Os psicólogos econômicos ganharam credibilidade após dois prêmios Nobel. O primeiro foi do economista e psicólogo Herbert Simon, em 1978. Ele mostrou que o gestor não toma decisões totalmente racionais porque nunca dispõe, naquele momento, de todas as informações necessárias para tomá-las.
O Nobel de maior repercussão foi o do psicólogo Daniel Kahneman, em 2002, que mostrou como as emoções impedem os investidores de calcularem corretamente os riscos mesmo acreditando que tomam decisões racionais.
De acordo com Luiz Rogério de Camargos, economista da FGV, que articula a criação do laboratório de neuroeconomia com professores da USP, os novos estudos humanizam a economia. "A economia experimental começa explicar como o "Homo economicus", que era removido da realidade humana, toma decisões", disse.
Para o pesquisador Mauro Halfeld, o gap entre a economia "mainstream" e a comportamental fica cada vez mais estreito. Ele afirma que a psicologia orienta a matemática a formular os modelos econômicos.
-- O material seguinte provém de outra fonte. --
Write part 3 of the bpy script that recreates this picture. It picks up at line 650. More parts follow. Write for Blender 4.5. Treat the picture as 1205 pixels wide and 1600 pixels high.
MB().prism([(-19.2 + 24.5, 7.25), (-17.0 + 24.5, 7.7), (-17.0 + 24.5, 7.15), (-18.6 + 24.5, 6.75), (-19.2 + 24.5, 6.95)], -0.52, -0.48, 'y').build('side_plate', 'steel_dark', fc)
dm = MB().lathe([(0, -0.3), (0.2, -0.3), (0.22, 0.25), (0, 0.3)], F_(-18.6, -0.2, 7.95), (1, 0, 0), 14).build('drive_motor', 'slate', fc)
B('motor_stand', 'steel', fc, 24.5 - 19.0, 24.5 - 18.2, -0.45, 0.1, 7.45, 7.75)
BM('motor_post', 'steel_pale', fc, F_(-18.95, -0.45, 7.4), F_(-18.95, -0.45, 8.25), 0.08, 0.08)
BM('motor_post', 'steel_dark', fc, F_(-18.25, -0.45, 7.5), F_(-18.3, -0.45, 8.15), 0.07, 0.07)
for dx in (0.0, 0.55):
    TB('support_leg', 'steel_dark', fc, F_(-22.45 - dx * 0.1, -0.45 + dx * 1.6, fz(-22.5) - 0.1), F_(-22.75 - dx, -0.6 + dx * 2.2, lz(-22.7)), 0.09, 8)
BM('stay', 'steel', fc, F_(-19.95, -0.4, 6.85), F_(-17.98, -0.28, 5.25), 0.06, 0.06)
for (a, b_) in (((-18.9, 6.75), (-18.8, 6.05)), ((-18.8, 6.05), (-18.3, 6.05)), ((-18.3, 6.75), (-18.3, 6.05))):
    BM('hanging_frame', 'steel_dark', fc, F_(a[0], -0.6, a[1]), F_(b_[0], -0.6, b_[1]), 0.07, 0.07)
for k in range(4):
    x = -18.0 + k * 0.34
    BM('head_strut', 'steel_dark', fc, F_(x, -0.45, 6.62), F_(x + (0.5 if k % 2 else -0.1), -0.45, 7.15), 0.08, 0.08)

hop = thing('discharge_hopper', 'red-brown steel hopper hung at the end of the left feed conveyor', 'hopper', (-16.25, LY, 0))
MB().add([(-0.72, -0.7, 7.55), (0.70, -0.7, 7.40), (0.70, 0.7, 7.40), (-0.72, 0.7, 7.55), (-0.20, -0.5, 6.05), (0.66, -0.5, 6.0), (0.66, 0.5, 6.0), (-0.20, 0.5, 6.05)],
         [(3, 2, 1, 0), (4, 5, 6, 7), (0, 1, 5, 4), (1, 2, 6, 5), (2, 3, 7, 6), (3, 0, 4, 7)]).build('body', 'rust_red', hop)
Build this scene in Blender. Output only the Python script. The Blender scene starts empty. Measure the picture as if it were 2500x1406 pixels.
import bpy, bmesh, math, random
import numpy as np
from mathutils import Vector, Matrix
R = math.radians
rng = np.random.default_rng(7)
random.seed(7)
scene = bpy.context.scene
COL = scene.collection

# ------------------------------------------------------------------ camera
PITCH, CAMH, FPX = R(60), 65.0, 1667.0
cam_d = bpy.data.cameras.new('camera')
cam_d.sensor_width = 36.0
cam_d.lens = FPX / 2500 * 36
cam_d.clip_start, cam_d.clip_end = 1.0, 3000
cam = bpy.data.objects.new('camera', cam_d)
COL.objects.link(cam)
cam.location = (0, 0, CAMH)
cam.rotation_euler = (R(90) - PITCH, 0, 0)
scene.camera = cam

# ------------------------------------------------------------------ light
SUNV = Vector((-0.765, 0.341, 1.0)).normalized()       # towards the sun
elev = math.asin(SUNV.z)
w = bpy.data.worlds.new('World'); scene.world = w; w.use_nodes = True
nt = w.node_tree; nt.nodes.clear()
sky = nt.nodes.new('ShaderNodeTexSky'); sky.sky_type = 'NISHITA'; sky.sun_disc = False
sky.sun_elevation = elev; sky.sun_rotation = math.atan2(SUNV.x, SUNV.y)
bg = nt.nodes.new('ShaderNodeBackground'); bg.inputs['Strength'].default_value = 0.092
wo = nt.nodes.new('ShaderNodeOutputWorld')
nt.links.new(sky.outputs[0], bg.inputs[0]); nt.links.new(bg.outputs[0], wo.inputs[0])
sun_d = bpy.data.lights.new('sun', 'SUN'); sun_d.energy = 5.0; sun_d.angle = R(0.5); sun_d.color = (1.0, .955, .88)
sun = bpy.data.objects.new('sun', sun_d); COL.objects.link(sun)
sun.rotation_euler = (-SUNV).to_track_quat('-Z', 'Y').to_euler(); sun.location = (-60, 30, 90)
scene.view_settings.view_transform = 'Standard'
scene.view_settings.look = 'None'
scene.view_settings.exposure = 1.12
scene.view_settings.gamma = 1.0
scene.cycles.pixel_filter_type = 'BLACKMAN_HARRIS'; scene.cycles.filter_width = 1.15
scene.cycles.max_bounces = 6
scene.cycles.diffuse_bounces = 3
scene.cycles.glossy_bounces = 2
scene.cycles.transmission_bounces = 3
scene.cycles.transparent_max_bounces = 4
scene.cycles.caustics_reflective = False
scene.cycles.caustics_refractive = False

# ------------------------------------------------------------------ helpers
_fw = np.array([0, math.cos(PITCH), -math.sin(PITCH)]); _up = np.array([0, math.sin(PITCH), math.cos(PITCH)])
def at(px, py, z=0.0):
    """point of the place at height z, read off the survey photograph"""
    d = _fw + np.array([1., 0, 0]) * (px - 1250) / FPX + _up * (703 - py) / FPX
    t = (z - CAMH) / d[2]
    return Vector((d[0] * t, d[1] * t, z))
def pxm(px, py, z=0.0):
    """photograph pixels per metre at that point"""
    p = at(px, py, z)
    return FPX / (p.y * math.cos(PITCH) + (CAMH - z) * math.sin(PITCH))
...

"Acabou o preconceito. A psicologia dá uma luz para que a economia não seja só matemática. Economia é uma ciência social, em que as pessoas estão sujeitas a depressão e euforia. O estudo dessas faculdades não é só saudável como lucrativo. Várias corretoras e gestoras de ativos acordaram para isso. As mais sofisticadas utilizam esses conceitos."